··· MATERIAL PROVIDED

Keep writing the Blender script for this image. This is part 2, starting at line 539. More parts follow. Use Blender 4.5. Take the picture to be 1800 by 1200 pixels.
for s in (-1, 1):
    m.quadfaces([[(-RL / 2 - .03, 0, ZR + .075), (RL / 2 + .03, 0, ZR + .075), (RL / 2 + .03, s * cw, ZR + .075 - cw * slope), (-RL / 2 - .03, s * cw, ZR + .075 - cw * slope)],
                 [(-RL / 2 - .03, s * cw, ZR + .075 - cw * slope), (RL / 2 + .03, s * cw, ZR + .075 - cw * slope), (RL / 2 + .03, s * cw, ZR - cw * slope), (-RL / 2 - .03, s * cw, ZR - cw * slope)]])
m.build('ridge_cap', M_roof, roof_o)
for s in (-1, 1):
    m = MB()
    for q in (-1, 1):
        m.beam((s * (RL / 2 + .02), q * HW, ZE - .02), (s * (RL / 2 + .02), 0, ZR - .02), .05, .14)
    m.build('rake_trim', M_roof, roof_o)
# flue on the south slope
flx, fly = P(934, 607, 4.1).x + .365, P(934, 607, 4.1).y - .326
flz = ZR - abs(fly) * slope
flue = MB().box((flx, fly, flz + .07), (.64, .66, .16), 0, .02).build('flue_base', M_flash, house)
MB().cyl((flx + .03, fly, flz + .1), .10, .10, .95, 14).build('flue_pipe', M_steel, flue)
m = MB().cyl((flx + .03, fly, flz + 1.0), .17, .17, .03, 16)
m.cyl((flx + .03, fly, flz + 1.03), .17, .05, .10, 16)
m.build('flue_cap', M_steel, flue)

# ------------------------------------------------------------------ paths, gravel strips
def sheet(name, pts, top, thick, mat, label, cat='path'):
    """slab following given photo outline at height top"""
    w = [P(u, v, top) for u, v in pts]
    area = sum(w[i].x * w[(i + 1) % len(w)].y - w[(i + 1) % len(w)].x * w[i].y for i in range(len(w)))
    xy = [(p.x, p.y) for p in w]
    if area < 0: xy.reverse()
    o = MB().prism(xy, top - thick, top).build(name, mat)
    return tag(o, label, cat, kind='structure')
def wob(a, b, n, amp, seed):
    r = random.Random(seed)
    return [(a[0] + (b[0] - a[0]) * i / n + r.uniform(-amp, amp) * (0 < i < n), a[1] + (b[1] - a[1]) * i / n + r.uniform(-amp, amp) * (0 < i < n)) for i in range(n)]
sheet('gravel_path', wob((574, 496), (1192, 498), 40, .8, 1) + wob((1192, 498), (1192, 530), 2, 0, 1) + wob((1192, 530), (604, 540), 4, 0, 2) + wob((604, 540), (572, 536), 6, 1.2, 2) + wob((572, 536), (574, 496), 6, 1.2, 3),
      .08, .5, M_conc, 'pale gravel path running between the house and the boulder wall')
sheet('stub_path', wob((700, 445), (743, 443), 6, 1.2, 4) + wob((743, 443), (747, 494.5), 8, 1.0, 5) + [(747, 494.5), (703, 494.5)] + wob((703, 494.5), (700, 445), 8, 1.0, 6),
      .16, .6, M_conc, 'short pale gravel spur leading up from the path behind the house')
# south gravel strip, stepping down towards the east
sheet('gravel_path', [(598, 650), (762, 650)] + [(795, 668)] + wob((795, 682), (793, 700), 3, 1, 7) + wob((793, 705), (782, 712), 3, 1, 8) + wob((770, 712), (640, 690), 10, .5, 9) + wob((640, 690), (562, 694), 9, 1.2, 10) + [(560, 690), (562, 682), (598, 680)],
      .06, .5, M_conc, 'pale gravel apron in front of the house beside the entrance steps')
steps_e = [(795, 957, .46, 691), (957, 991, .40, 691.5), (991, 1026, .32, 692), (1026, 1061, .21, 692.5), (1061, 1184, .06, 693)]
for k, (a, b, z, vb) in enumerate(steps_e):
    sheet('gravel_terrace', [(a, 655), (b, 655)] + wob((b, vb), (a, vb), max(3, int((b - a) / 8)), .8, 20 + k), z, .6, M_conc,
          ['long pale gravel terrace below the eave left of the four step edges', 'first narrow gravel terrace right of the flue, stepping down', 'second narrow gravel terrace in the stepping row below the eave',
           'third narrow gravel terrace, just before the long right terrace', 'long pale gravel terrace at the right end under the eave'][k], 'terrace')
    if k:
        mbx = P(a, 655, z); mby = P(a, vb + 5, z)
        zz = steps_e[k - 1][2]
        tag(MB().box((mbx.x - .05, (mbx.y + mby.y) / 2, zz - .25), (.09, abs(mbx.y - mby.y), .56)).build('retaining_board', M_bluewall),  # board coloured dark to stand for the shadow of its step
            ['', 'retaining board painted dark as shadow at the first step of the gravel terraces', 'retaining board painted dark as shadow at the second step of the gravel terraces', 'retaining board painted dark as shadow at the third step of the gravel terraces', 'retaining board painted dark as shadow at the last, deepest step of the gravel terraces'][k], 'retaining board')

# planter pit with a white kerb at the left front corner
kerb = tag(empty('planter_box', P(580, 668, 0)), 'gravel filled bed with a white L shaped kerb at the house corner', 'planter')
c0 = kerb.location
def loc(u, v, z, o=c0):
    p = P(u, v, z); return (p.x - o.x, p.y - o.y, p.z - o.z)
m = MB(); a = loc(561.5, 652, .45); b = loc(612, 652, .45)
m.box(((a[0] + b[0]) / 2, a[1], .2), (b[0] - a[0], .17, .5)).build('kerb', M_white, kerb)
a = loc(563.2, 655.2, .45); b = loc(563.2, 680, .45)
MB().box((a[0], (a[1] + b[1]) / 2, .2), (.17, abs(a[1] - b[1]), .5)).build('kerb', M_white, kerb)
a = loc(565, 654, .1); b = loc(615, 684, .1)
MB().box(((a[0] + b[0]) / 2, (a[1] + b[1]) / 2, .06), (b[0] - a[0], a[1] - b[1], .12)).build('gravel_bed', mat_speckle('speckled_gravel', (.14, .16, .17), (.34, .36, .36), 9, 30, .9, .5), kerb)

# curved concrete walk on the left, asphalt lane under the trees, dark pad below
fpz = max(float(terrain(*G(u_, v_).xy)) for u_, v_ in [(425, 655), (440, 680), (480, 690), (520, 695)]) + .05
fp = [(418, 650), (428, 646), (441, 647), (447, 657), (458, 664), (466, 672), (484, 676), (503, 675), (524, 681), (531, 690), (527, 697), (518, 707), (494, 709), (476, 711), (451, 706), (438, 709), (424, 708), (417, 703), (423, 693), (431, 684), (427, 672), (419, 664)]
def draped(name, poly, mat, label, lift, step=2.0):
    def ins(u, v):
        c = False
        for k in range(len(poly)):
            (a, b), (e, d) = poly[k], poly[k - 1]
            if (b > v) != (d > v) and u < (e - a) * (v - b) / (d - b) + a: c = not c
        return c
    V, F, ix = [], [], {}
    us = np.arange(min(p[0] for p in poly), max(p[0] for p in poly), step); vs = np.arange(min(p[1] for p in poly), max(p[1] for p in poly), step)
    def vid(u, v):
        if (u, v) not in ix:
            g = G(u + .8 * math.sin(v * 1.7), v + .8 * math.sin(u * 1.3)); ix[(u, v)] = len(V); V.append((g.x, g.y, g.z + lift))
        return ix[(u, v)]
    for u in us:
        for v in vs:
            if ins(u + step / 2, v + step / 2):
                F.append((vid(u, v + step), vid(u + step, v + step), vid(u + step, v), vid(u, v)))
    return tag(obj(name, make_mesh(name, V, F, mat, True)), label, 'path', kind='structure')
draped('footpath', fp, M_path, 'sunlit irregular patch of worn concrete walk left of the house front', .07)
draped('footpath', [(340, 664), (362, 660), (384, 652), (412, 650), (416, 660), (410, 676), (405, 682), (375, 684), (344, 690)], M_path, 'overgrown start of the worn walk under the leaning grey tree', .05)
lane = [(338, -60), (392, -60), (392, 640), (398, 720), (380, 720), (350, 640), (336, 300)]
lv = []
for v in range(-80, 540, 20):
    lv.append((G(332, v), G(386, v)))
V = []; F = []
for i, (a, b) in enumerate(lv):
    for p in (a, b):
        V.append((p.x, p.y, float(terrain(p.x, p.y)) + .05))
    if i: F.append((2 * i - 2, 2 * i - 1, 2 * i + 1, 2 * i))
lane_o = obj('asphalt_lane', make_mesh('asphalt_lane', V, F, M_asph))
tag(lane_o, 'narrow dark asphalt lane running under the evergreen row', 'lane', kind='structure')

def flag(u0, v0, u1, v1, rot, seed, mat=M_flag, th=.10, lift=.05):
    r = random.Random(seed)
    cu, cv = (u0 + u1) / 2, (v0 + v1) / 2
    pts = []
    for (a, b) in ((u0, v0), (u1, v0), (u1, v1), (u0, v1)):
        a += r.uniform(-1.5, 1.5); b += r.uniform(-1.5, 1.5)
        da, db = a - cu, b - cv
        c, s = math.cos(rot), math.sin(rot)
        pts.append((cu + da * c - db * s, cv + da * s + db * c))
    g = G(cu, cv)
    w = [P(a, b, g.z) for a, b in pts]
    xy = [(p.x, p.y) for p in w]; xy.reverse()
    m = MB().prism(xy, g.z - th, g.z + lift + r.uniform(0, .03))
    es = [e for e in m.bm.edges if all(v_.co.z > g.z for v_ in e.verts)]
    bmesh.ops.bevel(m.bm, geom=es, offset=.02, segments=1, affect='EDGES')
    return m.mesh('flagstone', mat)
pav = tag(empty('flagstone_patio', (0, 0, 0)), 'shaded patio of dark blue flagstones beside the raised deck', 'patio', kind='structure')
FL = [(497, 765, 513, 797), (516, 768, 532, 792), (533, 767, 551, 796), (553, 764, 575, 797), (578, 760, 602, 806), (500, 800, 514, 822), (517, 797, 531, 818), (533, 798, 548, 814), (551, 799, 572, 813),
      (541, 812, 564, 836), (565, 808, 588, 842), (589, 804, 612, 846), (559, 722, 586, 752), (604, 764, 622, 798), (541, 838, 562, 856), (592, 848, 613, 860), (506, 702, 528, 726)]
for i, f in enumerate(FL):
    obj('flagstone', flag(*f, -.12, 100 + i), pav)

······

WHAT IS ASKED
Quote exactly what appears from the line containing "for i, f in" through the final line of the listing above, including both of those lines.

THE COMPLETED TASK
for i, f in enumerate(FL):
    obj('flagstone', flag(*f, -.12, 100 + i), pav)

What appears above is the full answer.